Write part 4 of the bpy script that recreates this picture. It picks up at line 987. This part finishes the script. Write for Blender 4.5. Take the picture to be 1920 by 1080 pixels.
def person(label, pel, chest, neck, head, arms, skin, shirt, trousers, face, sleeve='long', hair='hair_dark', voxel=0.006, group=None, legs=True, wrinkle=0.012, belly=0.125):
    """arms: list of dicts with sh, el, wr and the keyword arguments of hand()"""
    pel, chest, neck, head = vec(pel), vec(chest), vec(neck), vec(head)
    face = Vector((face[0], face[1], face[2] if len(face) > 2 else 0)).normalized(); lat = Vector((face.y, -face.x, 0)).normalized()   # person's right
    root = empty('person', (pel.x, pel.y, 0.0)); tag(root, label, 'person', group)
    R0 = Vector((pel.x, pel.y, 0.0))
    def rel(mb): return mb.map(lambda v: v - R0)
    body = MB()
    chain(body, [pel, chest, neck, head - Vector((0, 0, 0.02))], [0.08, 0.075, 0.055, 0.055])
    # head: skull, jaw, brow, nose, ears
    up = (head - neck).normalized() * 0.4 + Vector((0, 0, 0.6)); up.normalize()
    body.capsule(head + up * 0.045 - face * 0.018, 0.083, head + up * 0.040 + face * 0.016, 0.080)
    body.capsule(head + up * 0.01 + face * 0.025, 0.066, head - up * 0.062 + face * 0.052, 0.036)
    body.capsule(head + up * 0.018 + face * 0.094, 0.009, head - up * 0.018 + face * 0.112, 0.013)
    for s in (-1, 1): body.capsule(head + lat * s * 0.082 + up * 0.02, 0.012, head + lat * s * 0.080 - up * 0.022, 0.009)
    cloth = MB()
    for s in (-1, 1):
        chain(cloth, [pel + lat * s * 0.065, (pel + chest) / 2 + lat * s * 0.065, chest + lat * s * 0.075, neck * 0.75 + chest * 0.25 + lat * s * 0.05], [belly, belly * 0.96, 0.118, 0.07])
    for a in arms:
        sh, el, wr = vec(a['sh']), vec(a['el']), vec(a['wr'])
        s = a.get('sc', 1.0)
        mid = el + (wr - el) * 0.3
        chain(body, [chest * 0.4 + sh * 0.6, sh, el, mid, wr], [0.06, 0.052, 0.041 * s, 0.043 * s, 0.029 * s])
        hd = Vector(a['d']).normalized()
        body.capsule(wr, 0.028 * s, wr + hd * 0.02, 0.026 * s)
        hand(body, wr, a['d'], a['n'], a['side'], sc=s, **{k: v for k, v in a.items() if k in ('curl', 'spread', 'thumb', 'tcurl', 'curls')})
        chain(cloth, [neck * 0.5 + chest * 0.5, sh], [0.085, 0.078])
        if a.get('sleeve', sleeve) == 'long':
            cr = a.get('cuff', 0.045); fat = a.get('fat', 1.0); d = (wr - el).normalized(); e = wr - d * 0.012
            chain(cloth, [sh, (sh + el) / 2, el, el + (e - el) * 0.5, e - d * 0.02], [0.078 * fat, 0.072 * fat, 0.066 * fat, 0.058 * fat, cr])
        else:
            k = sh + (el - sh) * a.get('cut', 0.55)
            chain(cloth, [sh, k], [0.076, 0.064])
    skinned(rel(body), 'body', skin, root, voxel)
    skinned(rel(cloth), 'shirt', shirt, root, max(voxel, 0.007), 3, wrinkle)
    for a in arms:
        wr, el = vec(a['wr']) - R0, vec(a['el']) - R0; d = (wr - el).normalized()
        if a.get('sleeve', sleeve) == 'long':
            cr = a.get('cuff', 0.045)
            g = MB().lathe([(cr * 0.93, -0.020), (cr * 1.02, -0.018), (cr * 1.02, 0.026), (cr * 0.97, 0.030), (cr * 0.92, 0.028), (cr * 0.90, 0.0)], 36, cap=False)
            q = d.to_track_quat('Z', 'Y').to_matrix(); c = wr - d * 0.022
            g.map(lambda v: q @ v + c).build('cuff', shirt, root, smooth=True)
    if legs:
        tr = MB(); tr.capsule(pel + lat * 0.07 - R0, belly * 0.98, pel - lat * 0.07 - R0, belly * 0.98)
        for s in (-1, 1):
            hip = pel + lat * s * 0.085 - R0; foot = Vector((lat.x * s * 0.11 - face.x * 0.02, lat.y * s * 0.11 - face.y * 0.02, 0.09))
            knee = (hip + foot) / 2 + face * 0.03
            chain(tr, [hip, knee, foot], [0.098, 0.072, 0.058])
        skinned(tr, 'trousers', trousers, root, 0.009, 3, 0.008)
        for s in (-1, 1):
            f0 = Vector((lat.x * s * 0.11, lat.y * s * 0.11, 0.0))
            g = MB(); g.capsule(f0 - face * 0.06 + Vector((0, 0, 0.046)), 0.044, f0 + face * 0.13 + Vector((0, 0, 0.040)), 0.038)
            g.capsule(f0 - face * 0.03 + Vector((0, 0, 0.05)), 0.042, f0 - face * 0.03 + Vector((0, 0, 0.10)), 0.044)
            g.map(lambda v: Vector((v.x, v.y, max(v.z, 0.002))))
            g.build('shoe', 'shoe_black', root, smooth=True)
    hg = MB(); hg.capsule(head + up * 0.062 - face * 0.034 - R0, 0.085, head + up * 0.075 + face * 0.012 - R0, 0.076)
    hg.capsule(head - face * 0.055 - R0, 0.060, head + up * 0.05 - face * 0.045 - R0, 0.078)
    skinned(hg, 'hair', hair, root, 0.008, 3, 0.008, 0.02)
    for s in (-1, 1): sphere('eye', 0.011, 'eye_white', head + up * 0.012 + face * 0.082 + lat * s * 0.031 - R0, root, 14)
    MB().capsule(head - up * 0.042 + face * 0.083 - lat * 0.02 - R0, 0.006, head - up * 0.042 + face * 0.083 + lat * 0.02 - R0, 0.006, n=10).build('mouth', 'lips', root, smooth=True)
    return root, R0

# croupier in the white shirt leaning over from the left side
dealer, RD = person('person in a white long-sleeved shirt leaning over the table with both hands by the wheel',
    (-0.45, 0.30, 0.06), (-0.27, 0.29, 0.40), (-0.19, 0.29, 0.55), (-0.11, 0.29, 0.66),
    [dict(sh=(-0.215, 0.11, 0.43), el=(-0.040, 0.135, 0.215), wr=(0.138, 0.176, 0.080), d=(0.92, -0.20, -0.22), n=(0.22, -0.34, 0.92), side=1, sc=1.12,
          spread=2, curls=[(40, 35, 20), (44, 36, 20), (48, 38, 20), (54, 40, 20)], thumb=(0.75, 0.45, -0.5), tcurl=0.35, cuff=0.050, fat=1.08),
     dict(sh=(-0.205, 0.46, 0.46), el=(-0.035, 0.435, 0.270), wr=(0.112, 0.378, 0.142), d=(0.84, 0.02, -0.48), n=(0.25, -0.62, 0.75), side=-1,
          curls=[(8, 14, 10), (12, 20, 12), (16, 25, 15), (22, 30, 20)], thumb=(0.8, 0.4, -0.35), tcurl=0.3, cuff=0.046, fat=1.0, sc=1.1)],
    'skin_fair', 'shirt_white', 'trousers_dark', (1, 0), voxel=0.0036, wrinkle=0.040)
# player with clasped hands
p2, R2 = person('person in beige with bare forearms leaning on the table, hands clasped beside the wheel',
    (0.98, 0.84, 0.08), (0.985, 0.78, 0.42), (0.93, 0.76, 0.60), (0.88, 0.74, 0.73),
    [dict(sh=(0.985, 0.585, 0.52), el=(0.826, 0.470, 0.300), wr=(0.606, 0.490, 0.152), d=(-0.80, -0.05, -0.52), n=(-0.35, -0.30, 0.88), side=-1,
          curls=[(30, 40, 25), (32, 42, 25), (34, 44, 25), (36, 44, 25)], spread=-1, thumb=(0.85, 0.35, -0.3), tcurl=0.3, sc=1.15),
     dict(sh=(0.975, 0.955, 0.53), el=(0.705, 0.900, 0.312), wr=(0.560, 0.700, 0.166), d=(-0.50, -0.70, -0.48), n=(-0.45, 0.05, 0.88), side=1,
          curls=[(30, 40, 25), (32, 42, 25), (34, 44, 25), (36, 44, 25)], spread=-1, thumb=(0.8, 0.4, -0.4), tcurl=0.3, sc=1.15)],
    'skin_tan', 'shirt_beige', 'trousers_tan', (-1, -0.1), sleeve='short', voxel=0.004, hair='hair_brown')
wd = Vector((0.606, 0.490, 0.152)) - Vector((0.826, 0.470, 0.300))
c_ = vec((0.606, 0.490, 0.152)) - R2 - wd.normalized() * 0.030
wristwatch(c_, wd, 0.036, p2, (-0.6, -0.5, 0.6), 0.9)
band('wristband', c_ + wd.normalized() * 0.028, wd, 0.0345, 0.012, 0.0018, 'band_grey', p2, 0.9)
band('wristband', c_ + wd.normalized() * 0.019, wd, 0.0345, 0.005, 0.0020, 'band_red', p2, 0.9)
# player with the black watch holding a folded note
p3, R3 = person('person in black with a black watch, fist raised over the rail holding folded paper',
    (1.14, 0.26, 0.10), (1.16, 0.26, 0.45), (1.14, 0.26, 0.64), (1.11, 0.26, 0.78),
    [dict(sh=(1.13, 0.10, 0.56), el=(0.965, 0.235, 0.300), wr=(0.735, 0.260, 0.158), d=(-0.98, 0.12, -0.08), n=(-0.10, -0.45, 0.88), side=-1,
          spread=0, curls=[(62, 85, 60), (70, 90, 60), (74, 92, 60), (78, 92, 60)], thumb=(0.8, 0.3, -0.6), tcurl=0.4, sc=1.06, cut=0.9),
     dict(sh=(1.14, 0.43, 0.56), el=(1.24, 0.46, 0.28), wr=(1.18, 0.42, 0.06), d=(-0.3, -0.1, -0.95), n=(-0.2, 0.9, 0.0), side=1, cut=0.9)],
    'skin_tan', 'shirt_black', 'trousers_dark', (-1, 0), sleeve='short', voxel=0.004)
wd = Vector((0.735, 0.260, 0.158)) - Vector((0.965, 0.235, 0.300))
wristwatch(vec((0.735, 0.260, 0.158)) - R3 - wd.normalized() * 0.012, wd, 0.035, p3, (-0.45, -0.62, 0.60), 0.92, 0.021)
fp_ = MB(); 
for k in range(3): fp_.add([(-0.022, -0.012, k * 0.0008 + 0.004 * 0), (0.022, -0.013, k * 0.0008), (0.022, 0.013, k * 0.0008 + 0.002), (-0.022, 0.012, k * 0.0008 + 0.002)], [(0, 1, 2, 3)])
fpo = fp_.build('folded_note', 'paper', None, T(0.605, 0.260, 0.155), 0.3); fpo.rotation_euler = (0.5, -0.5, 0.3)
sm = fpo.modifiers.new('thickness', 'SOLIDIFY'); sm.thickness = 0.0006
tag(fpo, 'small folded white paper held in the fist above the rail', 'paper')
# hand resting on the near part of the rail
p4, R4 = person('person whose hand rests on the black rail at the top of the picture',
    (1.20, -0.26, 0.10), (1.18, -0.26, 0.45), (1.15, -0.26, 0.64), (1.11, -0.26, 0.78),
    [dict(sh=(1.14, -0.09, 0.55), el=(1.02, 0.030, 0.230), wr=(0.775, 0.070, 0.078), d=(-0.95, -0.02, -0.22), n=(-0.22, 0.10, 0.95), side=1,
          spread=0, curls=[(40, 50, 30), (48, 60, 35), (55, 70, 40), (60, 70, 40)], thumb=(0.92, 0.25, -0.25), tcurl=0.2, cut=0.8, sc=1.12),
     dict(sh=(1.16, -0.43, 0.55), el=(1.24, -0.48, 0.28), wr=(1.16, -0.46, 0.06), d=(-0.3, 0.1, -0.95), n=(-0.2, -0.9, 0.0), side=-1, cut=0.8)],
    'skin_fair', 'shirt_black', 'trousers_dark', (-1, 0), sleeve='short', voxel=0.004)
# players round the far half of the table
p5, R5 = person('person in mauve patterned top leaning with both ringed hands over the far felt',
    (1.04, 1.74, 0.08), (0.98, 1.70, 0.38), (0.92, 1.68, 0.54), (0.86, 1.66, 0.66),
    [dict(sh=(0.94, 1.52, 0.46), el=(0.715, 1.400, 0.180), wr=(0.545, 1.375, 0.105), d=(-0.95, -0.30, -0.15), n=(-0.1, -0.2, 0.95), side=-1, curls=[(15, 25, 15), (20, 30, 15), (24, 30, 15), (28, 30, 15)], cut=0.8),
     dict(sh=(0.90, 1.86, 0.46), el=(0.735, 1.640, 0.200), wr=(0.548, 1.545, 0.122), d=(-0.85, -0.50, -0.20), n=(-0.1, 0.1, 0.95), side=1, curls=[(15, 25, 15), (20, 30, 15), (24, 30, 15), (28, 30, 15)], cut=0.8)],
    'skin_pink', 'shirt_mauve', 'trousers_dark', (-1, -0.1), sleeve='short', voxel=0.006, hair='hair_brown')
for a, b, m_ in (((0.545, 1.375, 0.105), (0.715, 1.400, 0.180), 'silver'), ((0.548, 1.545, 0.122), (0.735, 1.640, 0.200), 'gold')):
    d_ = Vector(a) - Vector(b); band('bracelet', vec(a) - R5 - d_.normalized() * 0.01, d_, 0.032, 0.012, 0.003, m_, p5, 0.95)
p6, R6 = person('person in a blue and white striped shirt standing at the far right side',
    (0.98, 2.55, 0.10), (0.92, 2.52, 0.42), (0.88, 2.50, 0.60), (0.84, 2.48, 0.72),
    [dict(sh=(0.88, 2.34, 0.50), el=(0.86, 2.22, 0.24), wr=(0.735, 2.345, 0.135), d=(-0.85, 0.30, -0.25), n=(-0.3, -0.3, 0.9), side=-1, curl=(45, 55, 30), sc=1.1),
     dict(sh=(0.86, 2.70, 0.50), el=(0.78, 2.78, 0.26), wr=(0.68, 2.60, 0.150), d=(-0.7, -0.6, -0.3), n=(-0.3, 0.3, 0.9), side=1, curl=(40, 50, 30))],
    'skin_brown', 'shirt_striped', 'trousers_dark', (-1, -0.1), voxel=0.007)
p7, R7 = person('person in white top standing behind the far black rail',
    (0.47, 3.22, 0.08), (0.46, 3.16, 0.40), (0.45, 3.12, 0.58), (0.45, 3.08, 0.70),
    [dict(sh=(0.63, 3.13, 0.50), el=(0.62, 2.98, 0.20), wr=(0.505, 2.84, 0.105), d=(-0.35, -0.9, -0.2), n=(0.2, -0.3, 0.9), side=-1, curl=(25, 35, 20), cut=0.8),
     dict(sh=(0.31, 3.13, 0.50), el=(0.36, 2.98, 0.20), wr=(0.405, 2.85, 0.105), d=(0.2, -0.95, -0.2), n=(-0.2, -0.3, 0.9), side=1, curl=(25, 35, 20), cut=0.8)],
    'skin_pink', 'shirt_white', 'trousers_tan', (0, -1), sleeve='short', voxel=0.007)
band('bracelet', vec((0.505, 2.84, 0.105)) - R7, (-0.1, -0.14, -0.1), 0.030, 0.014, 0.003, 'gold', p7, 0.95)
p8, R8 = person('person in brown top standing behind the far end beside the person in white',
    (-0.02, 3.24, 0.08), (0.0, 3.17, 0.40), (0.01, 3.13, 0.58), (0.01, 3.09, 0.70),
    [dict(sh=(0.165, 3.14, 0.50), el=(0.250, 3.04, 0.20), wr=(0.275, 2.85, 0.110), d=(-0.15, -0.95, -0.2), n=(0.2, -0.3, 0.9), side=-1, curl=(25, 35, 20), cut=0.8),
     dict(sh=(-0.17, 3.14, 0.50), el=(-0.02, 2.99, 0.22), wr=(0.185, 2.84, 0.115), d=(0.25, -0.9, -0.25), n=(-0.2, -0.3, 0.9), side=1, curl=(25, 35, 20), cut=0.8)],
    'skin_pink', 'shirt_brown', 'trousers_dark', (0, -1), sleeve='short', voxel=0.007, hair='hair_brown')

» **Do this**:
Extract lines where the string "part" occurs.

» **Final answer**:
Write part 4 of the bpy script that recreates this picture. It picks up at line 987. This part finishes the script. Write for Blender 4.5. Take the picture to be 1920 by 1080 pixels.
# hand resting on the near part of the rail